The Golden Haggadah (Spain)
14th c.

A Passover manuscript that binds ritual, exile, and divine time through Gothic illumination and sacred pedagogy.
Thinking Through Michel Foucault (1926-1984)’s Philosophy on the Art Essence
The Golden Haggadah, with its radiant miniatures and Hebrew script illuminated in Gothic sensibility, is more than a religious manuscript—it is a ritual technology of the Jewish self under conditions of diaspora. In Foucault’s vocabulary, it is a material vector through which the self is formed—not through abstract doctrine but through daily and yearly ritualized labor, the care of memory, and the aesthetic stylization of ethical being.
Within Foucault’s framework, particularly his idea of technologies of the self, the Haggadah becomes a performative script. It trains the individual—often a child in the context of Passover—to become an ethical subject through recitation, reflection, and re-enactment of ancestral trauma and liberation. The narrative of Exodus is not simply retold; it is inscribed into the body and consciousness, ritually, annually.
The Golden Haggadah’s gold-leaf miniatures act not as decorative indulgence but as disciplinary images, designed to structure the gaze, to render the divine narrative visible, and to mediate between the biblical event and its ethical reenactment in medieval Spain. Through the shimmering visual field, viewers do not just consume the past—they are interpolated into a genealogy of sacred time, which Foucault identifies as one form of power/knowledge: the internalization of tradition as a self-governing moral compass.

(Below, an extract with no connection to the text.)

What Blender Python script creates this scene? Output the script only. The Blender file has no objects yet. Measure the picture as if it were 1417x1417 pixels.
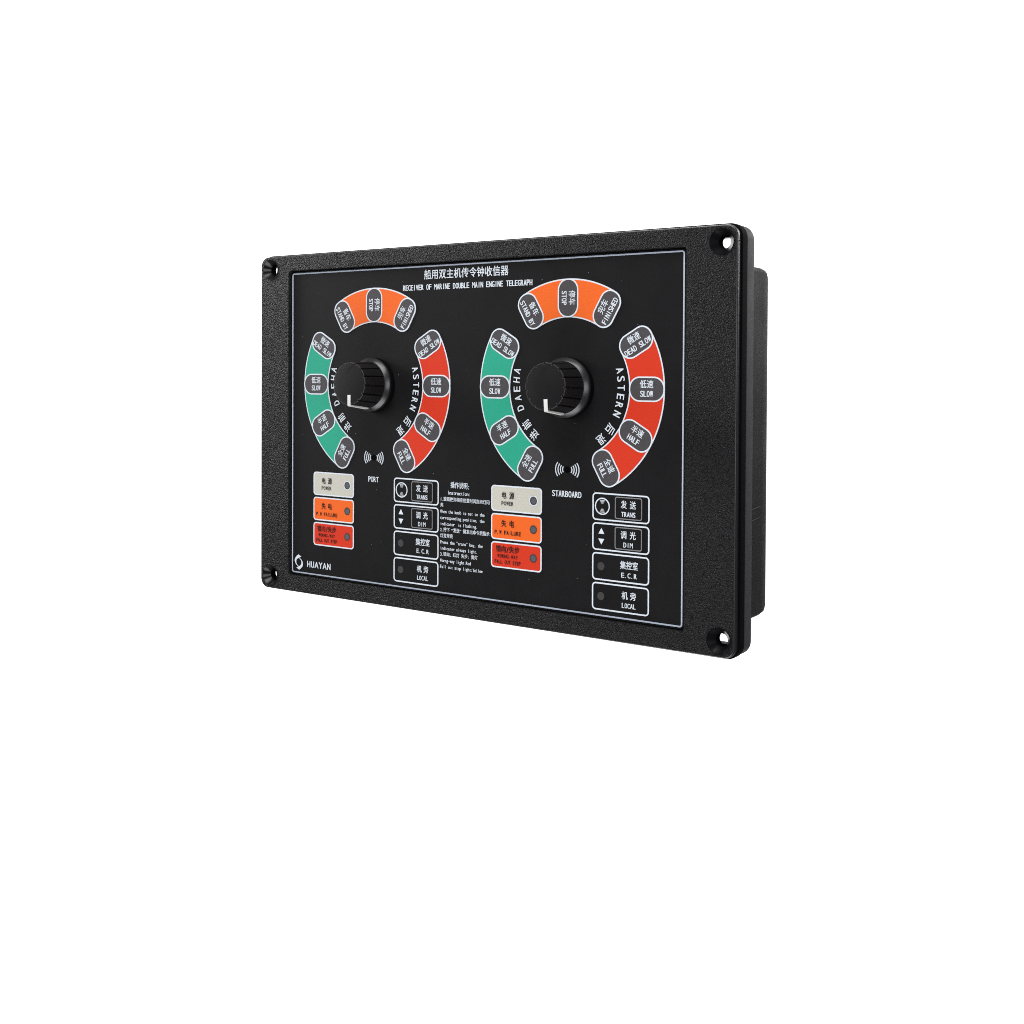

Moreover, in its moment—Jewish life under Christian rule in 14th-century Iberia—the Haggadah also becomes a counter-discourse. Its illumination in the Gothic style, typically reserved for Christian manuscripts, is a gesture of cultural hybridity and resistance, asserting both belonging and difference. Foucault’s notion of subjugated knowledges finds fertile expression here: this manuscript encodes the Jewish counter-history of survival, exile, and ritual continuity.